Edible Schoolyard New Orleans

I had mentioned previously that this week’s rotation is a community rotation at Edible Schoolyard New Orleans, and it’s about time that I update you a little about how it’s been going.

The Edible School Yard program has been instituted at five different charter schools, the First Line Schools, in New Orleans.  Most of these schools have gardens that produce real food that the kids are able to use in kitchen class, where they actually get to cook!  The school that I’ve spent my time at so far, Arthur Ashe Charter School, as the most incredible kitchen classroom with three kitchen stations at which the children can help prepare meals, and three long tables to sit at during the lesson portion of the class.

Now, with all of these gardens they’ve got to find a way to feed the plants.  That’s where the composting comes in.  ESY had to do a lot of convincing, but after a while the schools allowed the staff to compost in order to sustainably make their own soil for the gardens.  Our first lesson was in composting, and how to encourage the kids to compost during breakfast.  There are little buckets on each table, and the kids put the remnants of their fruit in the bucket.  If they haven’t eaten their fruit, it goes to the side so that it can be re-washed, frozen, and used in smoothies.  This seems simple enough, but trust me – there is a lot of compost bucket policing to be done every morning.  After breakfast, all compost buckets get emptied into big white buckets and capped, then set outside for the master gardener to work her compost magic on.

After compost duty, we met with two different people to discus projects that they needed our help on.  This is what I was assigned:

Food ABCs the kindergarteners at Ashe are too young to start cooking, they come in and learn about different foods that start with different letters of the alphabet.  Since ESY makes an effort to integrate their lessons with topics that kids are learning in other classes, the Food ABCs lessons include a thorough discussion of what sound that letter makes and what other words begin with that letter, as well as including a tasting to increase acceptance of all sorts of foods.  The ESY staff is so busy with preparing foods and things for all different grade levels, that searching for interesting facts and nutrition information on all of their foods is time that could be better spent elsewhere.  Therefore, I’ve been asked to bring my nutrition expertise to the table and come up with kid-friendly facts about some of the foods to eliminate that step.

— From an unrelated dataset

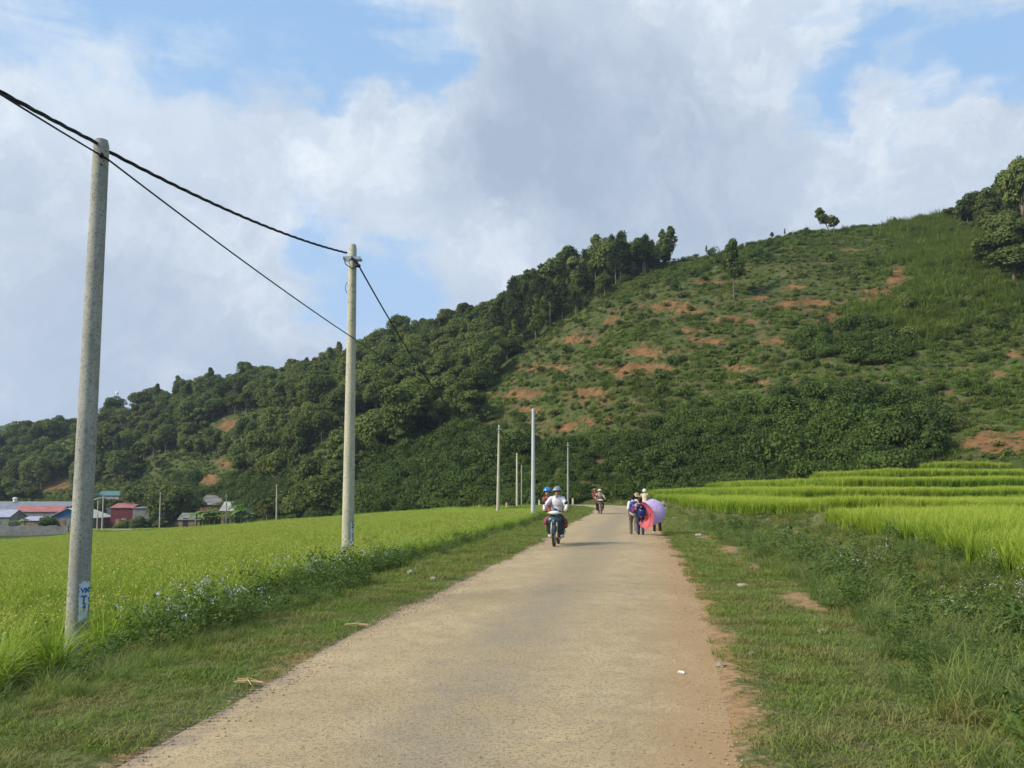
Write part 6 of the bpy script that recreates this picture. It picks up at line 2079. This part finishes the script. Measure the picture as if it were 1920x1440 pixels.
x, y, z = gp(1187.5, 29.6)
k1 = .90
J = walk(k1, 1, .04)
J['tor'] = Vector((-.12, .16 * 1.1 + .02, -.03)) * k1 + Vector((0, 0, .09)); J['anr'] = Vector((-.10, .20, .15)) * k1
person("black-haired schoolchild in a white top, grey-brown trousers and yellow boots, seen from behind", x, y, z, math.pi, J,
       dict(shirt=C_WHITE, sleeve=.5, trousers=C_TAUPE, shoes=C_BOOT, boot=.10, hair=C_HAIR, curl=.5, palm=(1, 0, 0), face=False, headk=1.12), k1, .95)
backpack("royal blue school backpack with pink and white badge on the taller child", x, y - .16 * k1, z + 1.12 * k1, math.pi, 1.0, B_BLUE, B_MULTI,
         [(-.035, .075, .05, .018, cloth("white_print", (.7, .7, .75))), (.045, .07, .035, .022, cloth("pink_print", (.7, .2, .28))), (-.05, -.06, .03, .03, cloth("yellow_print", (.5, .35, .08))), (.04, -.10, .035, .03, cloth("red_print", (.5, .08, .06)))], 1)
x2, y2, z2 = gp(1200.5, 29.4)
k2 = .845
J = walk(k2, .35, .02, armsl=dict(ell=(.26, -.02, 1.04), wrl=(.30, -.14, .95)))
person("dark-haired schoolchild in a pink collar and dark jeans holding the red umbrella, seen from behind", x2, y2, z2, math.pi, J,
       dict(shirt=C_PINK, sleeve=.55, trousers=C_NAVY, shoes=C_NAVY, hair=C_HAIRB, hairlen=.07, curl=1.3, palm=(0, -1, 0), face=False, headk=1.12), k2, .95)
backpack("navy blue school backpack with small yellow marks on the shorter child", x2, y2 - .16 * k2, z2 + 1.08 * k2, math.pi, 1.05, B_NAVY, B_BLUE2,
         [(.0, .11, .022, .02, cloth("pale_print", (.4, .5, .65))), (.05, .02, .022, .018, cloth("gold_print", (.6, .5, .2))), (.03, -.01, .018, .014, cloth("white_print", (.7, .7, .72)))], 2)
# red umbrella, open towards the child's side
M_CORAL = mat_thin("coral_red_nylon", (0.85, 0.17, 0.19))
hand2 = Vector((x2, y2, z2)) + Matrix.Rotation(math.pi, 3, 'Z') @ Vector((-.30 * k2, -.14 * k2, .95 * k2))
rc_ = P(1208, 967, 29.0)
umbrella("coral red open umbrella held sideways by the shorter child", rc_, (.82, .40, .10), .50, .27, M_CORAL, .52, M_BLACKPL)
# child with the lilac umbrella
x3, y3, z3 = gp(1231.5, 30.6)
k3 = .80
J = walk(k3, .25, .02, wide=.05, armsl=dict(neck=(-.25, -.10, 1.26), head=(-.36, -.13, 1.37), shl=(-.08, -.09, 1.22), shr=(-.37, -.07, 1.17), ell=(.10, .10, 1.0), wrl=(.06, .25, 1.02), elr=(-.34, .08, .96), wrr=(-.12, .22, 1.0)))
person("child with a brown straw hat, black leggings and pale sandals behind the lilac umbrella", x3, y3, z3, math.pi, J,
       dict(shirt=C_CREAM, sleeve=.9, trousers=C_BLACK, tlen=.93, shoes=C_SANDAL, hair=C_HAIR, hat=C_STRAW2, curl=1.1, palm=(0, -1, 0), face=False, headk=1.1), k3, .9)
umbrella("lilac flower-patterned open umbrella with its top turned to the camera", P(1224, 960, 30.0), (-.16, -1, .08), .485, .20, mat_floral("lilac_floral_nylon"), .55, M_STEEL)
# taller girl in the straw hat walking ahead of the boys
x4, y4, z4 = gp(1194.5, 32.4)
person("child in a wide straw hat walking just ahead of the two backpack wearers", x4, y4, z4, math.pi, walk(.93, -.8, .05),
       dict(shirt=C_CREAM, sleeve=.95, trousers=C_NAVY, shoes=C_BLACK, hair=C_HAIR, hat=C_STRAW, hairlen=.06, curl=.6, palm=(1, 0, 0), face=False, headk=1.12), .93, .9)

# ------------------------------------------------------------------ stones, litter, gravel
M_STONE = mat_plain("pale_stone", (0.31, 0.265, 0.19), .95, .2, 10, bump=.4)
M_WSTONE = mat_plain("whitish_stone", (0.42, 0.39, 0.32), .95, .15, 10)
M_PAPER = mat_plain("white_paper", (0.72, 0.71, 0.68), .9, .05)
M_STRAWM = mat_plain("dry_straw", (0.55, 0.40, 0.20), .9, .2, 30)


def flatY(px, py):
    r = ray(px, py)
    ys = np.linspace(3, 80, 3000)
    zz = height(r.x * ys, ys); k = np.argmax(zz > CAMZ + r.z * ys)
    return float(ys[k])


def rock(px, py, size, label, mat, seed, flat=.55):
    Y = flatY(px, py); p_ = P(px, py, Y)
    q = MB(); g = np.random.default_rng(seed)
    q.ell((0, 0, 0), (1, .8, flat), None, 12, 8)
    q.v = [v * (1 + .22 * float(g.standard_normal()) * .6) for v in q.v]
    q.v = [v * size for v in q.v]
    o = q.build("stone", mat, None, smooth=False)
    o.location = (p_.x, Y, ground_z(p_.x, Y) + size * flat * .35); o.rotation_euler = (0, 0, g.uniform(0, 6))
    tag(o, label, "stone")


rock(769, 1077, .085, "whitish stone in the left verge beyond the beige pole, the left one of two", M_WSTONE, 1, .7)
rock(812, 1088, .085, "whitish stone in the left verge beyond the beige pole, the right one of two", M_WSTONE, 2)
rock(1544, 1186, .075, "flat pale stone in the grass of the right verge", M_STONE, 3, .4)
rock(1408, 1229, .045, "small pale stone near the right road edge, farther of two", M_STONE, 4)
rock(1350, 1250, .05, "small yellowish stone at the right road edge", M_STONE, 5)
rock(1310, 1005, .16, "pale stone far along the right verge", M_WSTONE, 6, .4)
rock(1392, 1100, .10, "pale flat stone beside the worn path in the right verge", M_STONE, 7, .4)


def scrap(px, py, w, h_, mat, label, cat, name, rz=0):
    Y = flatY(px, py); p_ = P(px, py, Y)
    q = MB(); n = 5
    V = [((i / n - .5) * w, (j / n - .5) * h_, .012 + .012 * math.sin(i * 1.7 + j)) for j in range(n + 1) for i in range(n + 1)]
    q.add(V, [[j * (n + 1) + i, j * (n + 1) + i + 1, (j + 1) * (n + 1) + i + 1, (j + 1) * (n + 1) + i] for j in range(n) for i in range(n)])
    o = q.build(name, mat); o.location = (p_.x, Y, ground_z(p_.x, Y) + .05); o.rotation_euler = (0, 0, rz)
    tag(o, label, cat)


scrap(1278, 1275, .045, .06, M_PAPER, "small white paper scrap on the right half of the road", "litter", "paper_scrap", .3)
scrap(1386, 1055, .10, .10, mat_plain("red_wrapper_foil", (.55, .08, .05), .5, .1), "little red wrapper in the right verge", "litter", "sweet_wrapper", .8)
scrap(1264, 973, .2, .2, M_PAPER, "white litter scrap in the grass right of the lilac umbrella", "litter", "paper_scrap", .4)


def straw(px, py, L, seed, label):
    Y = flatY(px, py); p_ = P(px, py, Y); g = np.random.default_rng(seed)
    q = MB()
    for k in range(9):
        a = g.normal(0, .5); c = g.normal(0, .02, 2)
        q.tube([(c[0] - L / 2 * math.cos(a), c[1] - L / 2 * math.sin(a), .01 + .02 * g.random()), (c[0], c[1], .03 * g.random() + .012), (c[0] + L / 2 * math.cos(a), c[1] + L / 2 * math.sin(a), .01)], .003, 4)
    o = q.build("dry_straw", M_STRAWM); o.location = (p_.x, Y, ground_z(p_.x, Y) + .02)
    tag(o, label, "straw")


straw(465, 1288, .19, 1, "wisp of dry straw at the left road edge, the nearer one")
straw(668, 1177, .26, 2, "tuft of dry straw at the left road edge, the farther one")

# loose gravel along the edges (nobody could count it)
g = np.random.default_rng(33)
PEB = []
for k in range(3):
    q = MB(); q.ell((0, 0, 0), (1, .8, .6), None, 7, 5); gg = np.random.default_rng(k); q.v = [v * (1 + .15 * float(gg.standard_normal())) for v in q.v]
    o = q.build("pebble", mat_plain("gravel_stone", ((.30, .235, .16), (.42, .33, .21), (.35, .27, .18))[k], .95, .3, 30), smooth=False); COL.objects.unlink(o); PEB.append(o)
pts = []
n = 9000
ii = g.integers(np.argmin(abs(RD[:, 1] - 3)), np.argmin(abs(RD[:, 1] - 30)), n)
side = np.where(g.random(n) < .62, -1, 1)
hw_ = np.where(side < 0, RD[ii, 3], RD[ii, 4])
lat = side * (hw_ - np.abs(g.normal(0, .20, n)) + .03)
mid = g.random(n) < .12
lat = np.where(mid, g.uniform(-1.9, 1.9, n), lat)
gx, gy = RD[ii, 0] + rn[ii, 0] * lat, RD[ii, 1] + rn[ii, 1] * lat
gz_ = RD[ii, 2] + np.where(np.abs(lat) < hw_ - .05, .034 - .04 * np.abs(lat / hw_) ** 4, .0)
s_ = g.uniform(.002, .008, n) * np.where(mid, .7, 1) * (1 + gy / 25)
scatter("loose_gravel", np.stack([gx, gy, gz_], 1), PEB, g.integers(0, 3, n), g.uniform(0, 6, (n, 3)) * np.array([.1, .1, 1]), np.stack([s_] * 3, 1), "loose gravel scattered along the road edges", None)

# bushy flowering weeds beside the near rice
FW = [weed("foliage", 900 + k, .56, .42, 620, .028, 34, M_FLOWER) for k in range(3)]
g = np.random.default_rng(77)
for k, (px, py, sc_, where) in enumerate(((300, 1225, 1.0, "right of the tall grey pole"), (345, 1205, 1.15, "right of the tall grey pole"), (392, 1190, 1.1, "right of the tall grey pole"), (440, 1180, .8, "right of the tall grey pole"),
                                          (640, 1098, 1.0, "in front of the beige pole"), (675, 1085, 1.15, "in front of the beige pole"), (715, 1074, 1.0, "in front of the beige pole"), (610, 1110, .8, "in front of the beige pole"))):
    Y = flatY(px, py); p_ = P(px, py, Y)
    o = bpy.data.objects.new("flowering_weed", FW[k % 3].data); COL.objects.link(o)
    o.location = (p_.x, Y, ground_z(p_.x, Y) - .02); o.scale = (sc_, sc_, sc_ * (1 + .15 * g.random())); o.rotation_euler = (0, 0, g.uniform(0, 6))
    tag(o, f"leafy weed bush topped with lilac flowers {where}", "weed", f"flowering weeds {where}")

# ------------------------------------------------------------------ air
def build_haze():
    q = MB()
    q.box((0, 1600, 200), (9000, 5600, 430))
    for i, v in enumerate(q.v): q.v[i] = v
    m, t, out = new_mat("haze_air")
    pv = t.node('ShaderNodeVolumePrincipled')
    pv.inputs['Color'].default_value = (0.72, 0.82, 1.0, 1)
    pv.inputs['Density'].default_value = HAZE
    pv.inputs['Anisotropy'].default_value = 0.2
    t.l.new(pv.outputs[0], out.inputs['Volume'])
    o = q.build("haze", m, smooth=False)
    tag(o, "thin bluish haze in the valley air", None, None, 'stuff')


HAZE = 0.0002
build_haze()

Whole Grain lesson plan for third and fourth graders, lessons get a little more in-depth.  Last class, they were introduced to MyPlate, and they will be breaking it down by section.  I was asked to do a lesson on whole grains, which is a subject I’ve talked about many times and will many times in the future – just not to kids this young.  Taking my normal discussion and bringing it down to third and fourth grade level is the main challenge here.  From that information, I’ll make informational table toppers for the cafeteria

Shopping on a Shoestring for Food Day 2013, ESY will be holding a fair-type event for all the families and kids at the schools.  One of the booths will be about how to cook healthy meals on a budget, and since RDs are all about getting the most nutrition bang for your buck and doing it in a delicious manner, we’re in charge of that booth.  The plan is to identify a bunch of interesting, low-cost recipes and do a cost analysis to come up with price per serving.  Each recipe will be designated by which MyPlate category it represents, and patrons will be challenged to put together a complete meal with all food groups for under a certain amount of money that is yet to be determined.  There will also be budget-saving shopping tips and information about the resources that are available to minimize food cost, like WIC.

National School Lunch Week is a way to promote the NSLP (National School Lunch Program) and to celebrate the healthy changes that have been happening lately in school lunches. To get the kids involved, First Line Schools will be doing a cafe tasting, where students get to compare a current menu item with a revamped version.  The item to be tasted will be determined by a pre-survey, and information will be collected day-of with another survey to help the foodservice director, ESY staff, and kitchen staff formulate some better recipes according to the students’ desires.  For this, I’m in charge of making the surveys and developing promotional materials for the kids, their parents, and the staff of the school.

Career Day at Green (one of the First Line Schools) is this Friday.  Through the Edible Schoolyard program, the students have had exposure to culinary professions, but not to jobs in the nutrition field.  Our preceptor thought that sharing our experience as dietetic interns with the students could be an eye-opening experience for many of them, so we get to have our own booth!  I’m especially excited about this.  I’ve always been the first to sign up to lead tours at the gym, to speak with new students and their parents at major fairs on accepted students day, and to do things like this career fair so that I can hopefully help someone else see what I love so much about health and wellness.  It’s an amazing field, and I hope to find some recruits!
So far I’ve completed the Food ABCs and I’m putting the finishing touches on all whole grain materials, and I’ve just got a few promo things to do for NSLW.  I’ll let you know how it goes!